▶ _Raw data_:
****************

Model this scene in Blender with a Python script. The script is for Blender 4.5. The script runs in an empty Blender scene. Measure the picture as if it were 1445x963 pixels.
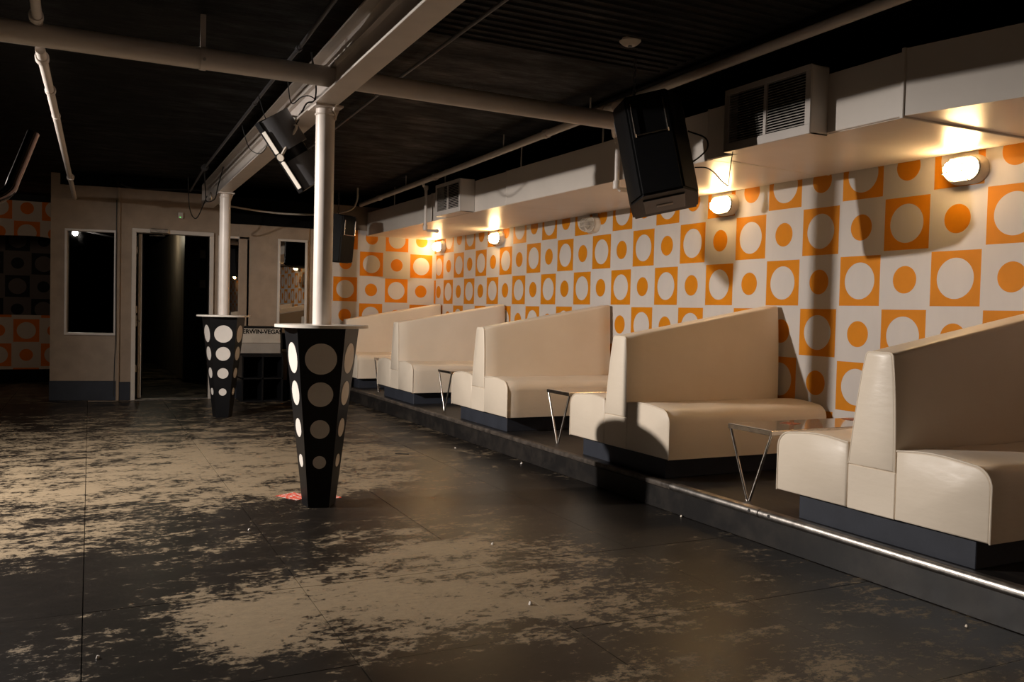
import bpy, bmesh, math, random
from mathutils import Vector, Matrix
random.seed(7)
C = bpy.context.scene.collection
SC = bpy.context.scene
PI = math.pi

# ---------------------------------------------------------------- camera
CAMZ = 1.22
R = ((0.892448, -0.450501, 0.024188), (0.007147, -0.039491, -0.999194), (0.451093, 0.891902, -0.032024))
cd = bpy.data.cameras.new('camera'); cam = bpy.data.objects.new('camera', cd); C.objects.link(cam)
cd.sensor_width = 36; cd.lens = 36 * 1246.76 / 1445; cd.clip_start = 0.05; cd.clip_end = 100
rx, dn, fw = [Vector(v) for v in R]
rx.normalize(); fw = (fw - rx * fw.dot(rx)).normalized(); up = rx.cross(fw)
m = Matrix((rx, up, -fw)).transposed().to_4x4(); m.translation = (0, 0, CAMZ)
cam.matrix_world = m
SC.camera = cam

# ---------------------------------------------------------------- world, lights, exposure
w = bpy.data.worlds.new('world'); SC.world = w; w.use_nodes = True
w.node_tree.nodes['Background'].inputs[0].default_value = (0.9, 0.75, 0.6, 1)
w.node_tree.nodes['Background'].inputs[1].default_value = 0.0
SC.view_settings.view_transform = 'Standard'; SC.view_settings.look = 'None'
SC.view_settings.exposure = 0.0; SC.view_settings.gamma = 1.0
SC.view_settings.use_curve_mapping = False

def light(name, kind, loc, energy, color, target=None, **kw):
    d = bpy.data.lights.new(name, kind); o = bpy.data.objects.new(name, d); C.objects.link(o)
    o.location = loc; d.energy = energy; d.color = color
    for k, v in kw.items(): setattr(d, k, v)
    if target is not None:
        o.rotation_euler = (Vector(target) - Vector(loc)).to_track_quat('-Z', 'Y').to_euler()
    return o
# the work light standing out of frame on the left
light('work_light', 'SPOT', (-2.3, 6.2, 2.53), 1380, (1.0, 0.915, 0.835), (2.5, 5.6, 1.2),
      spot_size=math.radians(160), spot_blend=0.85, shadow_soft_size=0.05)
# weak warm ambient fill, added behind the camera
light('ambient_fill', 'AREA', (-1.0, -4.6, 2.5), 13, (1.0, 0.72, 0.5), (1.5, 5, 0.8), size=3.0, size_y=1.2, shape='RECTANGLE')
# dim fill added to brighten the patterned far left wall
light('far_left_fill', 'AREA', (-3.6, 10.5, 2.7), 20, (1.0, 0.8, 0.62), (-2.5, 15, 1.2), size=1.0)
# lamp inside the corridor
light('corridor_light', 'POINT', (1.30, 16.0, 2.35), 6.0, (1.0, 0.85, 0.62), shadow_soft_size=0.05)

# ---------------------------------------------------------------- node helper and materials
class NT:
    def __init__(s, name):
        s.m = bpy.data.materials.new(name); s.m.use_nodes = True
        s.t = s.m.node_tree; s.b = s.t.nodes['Principled BSDF']
    def n(s, kind, **kw):
        nd = s.t.nodes.new(kind)
        for k, v in kw.items(): setattr(nd, k, v)
        return nd
    def l(s, a, b): s.t.links.new(a, b)
    def math(s, op, a, b=None, c=None, clamp=False):
        nd = s.n('ShaderNodeMath', operation=op, use_clamp=clamp)
        for i, v in enumerate((a, b, c)):
            if v is None: continue
            if isinstance(v, (int, float)): nd.inputs[i].default_value = v
            else: s.l(v, nd.inputs[i])
        return nd.outputs[0]
    def mix(s, f, a, b):
        nd = s.n('ShaderNodeMix', data_type='RGBA')
        for i, v in ((0, f), (6, a), (7, b)):
            if isinstance(v, (int, float)): nd.inputs[i].default_value = v
            elif isinstance(v, tuple): nd.inputs[i].default_value = (*v, 1)
            else: s.l(v, nd.inputs[i])
        return nd.outputs[2]
    def pos(s):
        g = s.n('ShaderNodeNewGeometry'); x = s.n('ShaderNodeSeparateXYZ'); s.l(g.outputs['Position'], x.inputs[0])
        return g.outputs['Position'], x.outputs
    def noise(s, vec, scale, detail=4, rough=0.55, dist=0.0):
        nd = s.n('ShaderNodeTexNoise'); nd.inputs['Scale'].default_value = scale
        nd.inputs['Detail'].default_value = detail; nd.inputs['Roughness'].default_value = rough
        nd.inputs['Distortion'].default_value = dist
        if vec is not None: s.l(vec, nd.inputs['Vector'])
        return nd.outputs[0]
    def scale(s, vec, sc, loc=(0, 0, 0), rot=(0, 0, 0)):
        nd = s.n('ShaderNodeMapping'); nd.inputs['Scale'].default_value = sc
        nd.inputs['Location'].default_value = loc; nd.inputs['Rotation'].default_value = rot
        s.l(vec, nd.inputs[0]); return nd.outputs[0]
    def ramp(s, f, a, b, lo=0.0, hi=1.0):
        nd = s.n('ShaderNodeMapRange', clamp=True)
        s.l(f, nd.inputs[0])
        for i, v in enumerate((a, b, lo, hi)): nd.inputs[i + 1].default_value = v
        return nd.outputs[0]
    def bump(s, h, strength=0.3, dist=0.01):
        nd = s.n('ShaderNodeBump'); nd.inputs['Strength'].default_value = strength
        nd.inputs['Distance'].default_value = dist; s.l(h, nd.inputs['Height'])
        s.l(nd.outputs[0], s.b.inputs['Normal'])
    def set(s, **kw):
        for k, v in kw.items():
            i = s.b.inputs[k.replace('_', ' ')]
            if isinstance(v, tuple): i.default_value = (*v, 1)
            elif isinstance(v, (int, float)): i.default_value = v
            else: s.l(v, i)
        return s

def plain(name, col, rough=0.5, metal=0.0, var=0.12, nscale=6.0, bump=0.0, bscale=60.0, spec=0.5, coat=0.0):
    t = NT(name); p, _ = t.pos()
    n = t.noise(p, nscale)
    t.set(Base_Color=t.mix(t.ramp(n, 0.3, 0.7), tuple(c * (1 - var) for c in col), tuple(min(1, c * (1 + var)) for c in col)),
          Roughness=rough, Metallic=metal, Specular_IOR_Level=spec, Coat_Weight=coat, Coat_Roughness=0.1)
    if bump: t.bump(t.noise(p, bscale, 3), bump, 0.004)
    return t.m

def emis(name, col, strength):
    t = NT(name); t.set(Base_Color=col, Emission_Color=col, Emission_Strength=strength); return t.m

CELL = 0.363
def dots(name, axis, off, zoff, ink, paper, parity=0, hp=1.0):
    """printed wall: squares with a round hole alternating with round dots"""
    t = NT(name); p, xyz = t.pos()
    u = t.math('DIVIDE', t.math('SUBTRACT', off, xyz[axis]), CELL * hp)
    v = t.math('DIVIDE', t.math('SUBTRACT', xyz[2], zoff), CELL)
    cu = t.math('FLOOR', t.math('ADD', u, 0.5)); cv = t.math('FLOOR', t.math('ADD', v, 0.5))
    fu = t.math('SUBTRACT', u, cu); fv = t.math('SUBTRACT', v, cv)
    fus = t.math('MULTIPLY', fu, hp)
    r = t.math('SQRT', t.math('ADD', t.math('MULTIPLY', fus, fus), t.math('MULTIPLY', fv, fv)))
    sq = t.math('LESS_THAN', t.math('MAXIMUM', t.math('ABSOLUTE', fus), t.math('ABSOLUTE', fv)), 0.468)
    ring = t.math('MULTIPLY', sq, t.math('GREATER_THAN', r, 0.345))
    dot = t.math('LESS_THAN', r, 0.245)
    par = t.math('PINGPONG', t.math('ADD', t.math('ADD', cu, cv), float(parity)), 1.0)
    f = t.math('ADD', t.math('MULTIPLY', par, ring), t.math('MULTIPLY', t.math('SUBTRACT', 1.0, par), dot), clamp=True)
    dirt = t.noise(t.scale(p, (1, 1, 0.25)), 2.2, 6, 0.6)
    pap = t.mix(t.ramp(dirt, 0.35, 0.75), paper, tuple(c * 0.86 for c in paper))
    ik = t.mix(t.ramp(t.noise(p, 5.0), 0.3, 0.7), ink, tuple(c * 0.86 for c in ink))
    t.set(Base_Color=t.mix(f, pap, ik), Roughness=0.6, Specular_IOR_Level=0.22)
    t.bump(t.noise(p, 40, 3), 0.06, 0.003)
    return t.m

WX, CY = 4.825, 12.07
ROW0 = 1.4936
M = {}
ORANGE = (0.60, 0.208, 0.002); PAPER = (0.56, 0.52, 0.49)
M['dots_right'] = dots('orange dots right', 1, CY - 0.35 * CELL, ROW0, ORANGE, PAPER, 0)
M['dots_back'] = dots('orange dots back', 0, WX - 0.64 * CELL, ROW0, (0.66, 0.20, 0.003), PAPER, 0, 1.03)
M['dots_left'] = dots('orange dots left', 0, -0.52, 0.417, (0.72, 0.17, 0.01), (0.62, 0.5, 0.4), 0)
M['dots_dark'] = dots('black dots niche', 0, -0.68, 1.813, (0.006, 0.006, 0.006), (0.13, 0.10, 0.085), 0)
M['beige'] = plain('beige wall paint', (0.34, 0.255, 0.185), 0.6, bump=0.08)
M['slate'] = plain('slate paint', (0.032, 0.036, 0.048), 0.55, bump=0.1, spec=0.3)
M['black'] = plain('black paint', (0.006, 0.006, 0.006), 0.5, bump=0.2, spec=0.2)
M['blackmatt'] = plain('matt black', (0.004, 0.004, 0.004), 0.85, spec=0.08)
M['white'] = plain('white gloss paint', (0.64, 0.575, 0.525), 0.38, var=0.06, bump=0.05)
M['duct'] = plain('white sheet metal', (0.66, 0.60, 0.54), 0.33, var=0.05, nscale=2.5, bump=0.05, bscale=8)
M['slat'] = plain('louvre paint', (0.55, 0.5, 0.46), 0.4, var=0.05)
M['frame'] = plain('door frame paint', (0.62, 0.56, 0.50), 0.45, var=0.05)
M['chrome'] = plain('worn chrome', (0.62, 0.57, 0.52), 0.2, metal=1.0, var=0.2, nscale=30)
M['steel'] = plain('scuffed steel', (0.46, 0.43, 0.40), 0.38, metal=1.0, var=0.35, nscale=14, bump=0.25, bscale=35)
M['cone'] = plain('black laminate', (0.006, 0.006, 0.007), 0.4, var=0.2, spec=0.22)
M['disc'] = plain('white inlay', (0.70, 0.65, 0.6), 0.45, var=0.06)
M['top'] = plain('white laminate top', (0.72, 0.67, 0.6), 0.3, var=0.04)
M['grey'] = plain('grey casting', (0.07, 0.068, 0.072), 0.4, var=0.1)
M['cable'] = plain('black cable', (0.01, 0.01, 0.01), 0.5)
M['spk'] = plain('speaker carpet', (0.004, 0.004, 0.0045), 0.5, bump=0.2, bscale=200, spec=0.15)
M['lampbody'] = plain('cream lamp body', (0.62, 0.55, 0.46), 0.4)
M['greybox'] = plain('grey grille cloth', (0.42, 0.37, 0.31), 0.6)
M['greybox2'] = plain('darker grey cloth', (0.27, 0.24, 0.21), 0.6)
M['lcd'] = emis('green led', (0.1, 1, 0.15), 2.0)
M['glow'] = emis('lit glass', (1.0, 0.66, 0.30), 75.0)
M['green'] = emis('green sign', (0.1, 1.0, 0.5), 1.6)
M['timber'] = plain('pale timber panel', (0.30, 0.25, 0.19), 0.55, nscale=3)

t = NT('vinyl'); p, xyz = t.pos()
n1 = t.noise(p, 2.0, 5); n2 = t.noise(t.scale(p, (1, 1, 3)), 7.0, 5)
t.set(Base_Color=t.mix(t.ramp(n1, 0.3, 0.75), (0.80, 0.70, 0.575), (0.72, 0.62, 0.50)), Roughness=t.ramp(n2, 0.3, 0.7, 0.36, 0.5), Specular_IOR_Level=0.4)
t.bump(n2, 0.10, 0.02); M['vinyl'] = t.m

t = NT('tinted glass'); p, _ = t.pos()
t.set(Base_Color=(0.30, 0.29, 0.275), Metallic=1.0, Roughness=t.ramp(t.noise(p, 9.0, 6), 0.5, 0.8, 0.008, 0.025)); M['mirror'] = t.m
t = NT('clear glass'); t.set(Base_Color=(0.9, 0.88, 0.85), Transmission_Weight=0.9, Roughness=0.08, IOR=1.3); M['glass'] = t.m
t = NT('table glass'); t.set(Base_Color=(0.40, 0.33, 0.26), Roughness=0.08, Coat_Weight=0.5); M['tabletop'] = t.m
t = NT('beer mat'); p, _ = t.pos()
t.set(Base_Color=t.mix(t.ramp(t.noise(p, 60.0), 0.45, 0.55), (0.45, 0.09, 0.015), (0.12, 0.03, 0.01)), Roughness=0.5); M['mat'] = t.m
t = NT('flyer'); p, _ = t.pos()
t.set(Base_Color=t.mix(t.ramp(t.noise(p, 45.0, 2), 0.5, 0.56), (0.75, 0.06, 0.02), (0.6, 0.5, 0.45)), Roughness=0.5); M['flyer'] = t.m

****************

▶ _Written request_: Identify every line holding the word "scene" and copy it out.

▶ _Written solution_:
Model this scene in Blender with a Python script. The script is for Blender 4.5. The script runs in an empty Blender scene. Measure the picture as if it were 1445x963 pixels.
C = bpy.context.scene.collection
SC = bpy.context.scene